100 Years of Innovation: The Television

100 Years of Innovation: The Television

It’s sometimes difficult to fathom just how much progress can be made in less than 100 years, but perhaps the perfect example of a game-changing world-beater is surely the television.

The first televised moving images were depicted through the work of inventor John Logie Baird just 86 years ago, a pioneer who gave us the first fully electronic colour tube and transmitted broadcasts overseas via radio signals in what was a groundbreaking moment for communication. Known as ‘The father of television’, he is rightly ranked number 44 in the list of 100 Greatest Britons.

While television was commercially available from the 1920s, the UK’s love affair with the ‘box' really blossomed after 20 million watchers tuned in to see the Queen’s coronation in 1953.

It was the crowning event for television in the home and was broadcast in 44 languages around the world. Neighbours squeezed into the one or two houses in a street that could afford a television to crowd round and watch intently as the coronation was shown on a tiny black and white screen, For many, it was their first introduction to the wonder of TV broadcasts.

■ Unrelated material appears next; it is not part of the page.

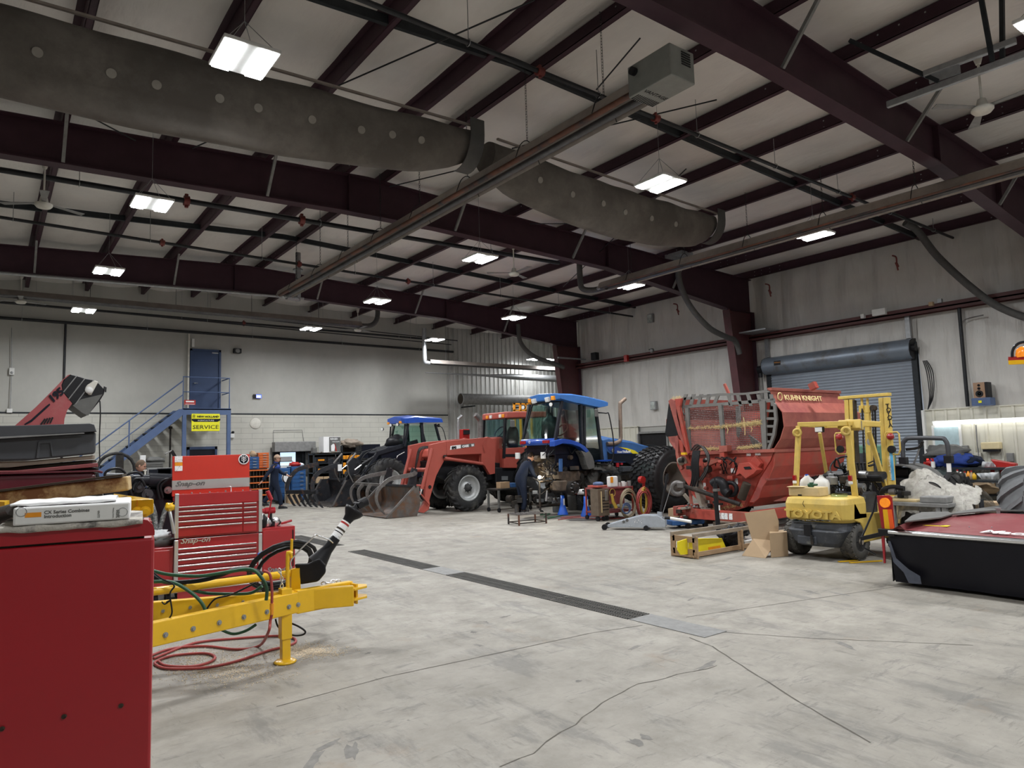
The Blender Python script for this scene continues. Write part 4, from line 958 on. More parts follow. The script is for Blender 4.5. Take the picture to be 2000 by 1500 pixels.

In less than 60 years, technological advancement has been staggering. With 480 channels available now, there are 27,000 hours of domestic content produced each year at a cost of £2.6 billion in the UK alone, while Americans spend 151 hours watching TV every month. We now have 3D TVs, the boom of internet television and the start of a digital switchover for the whole of the UK.

And Logie Baird didn’t stop at making television commercially successful either; he also developed high definition and 3D pictures less than 20 years after his breakthrough. How’s that for a CV?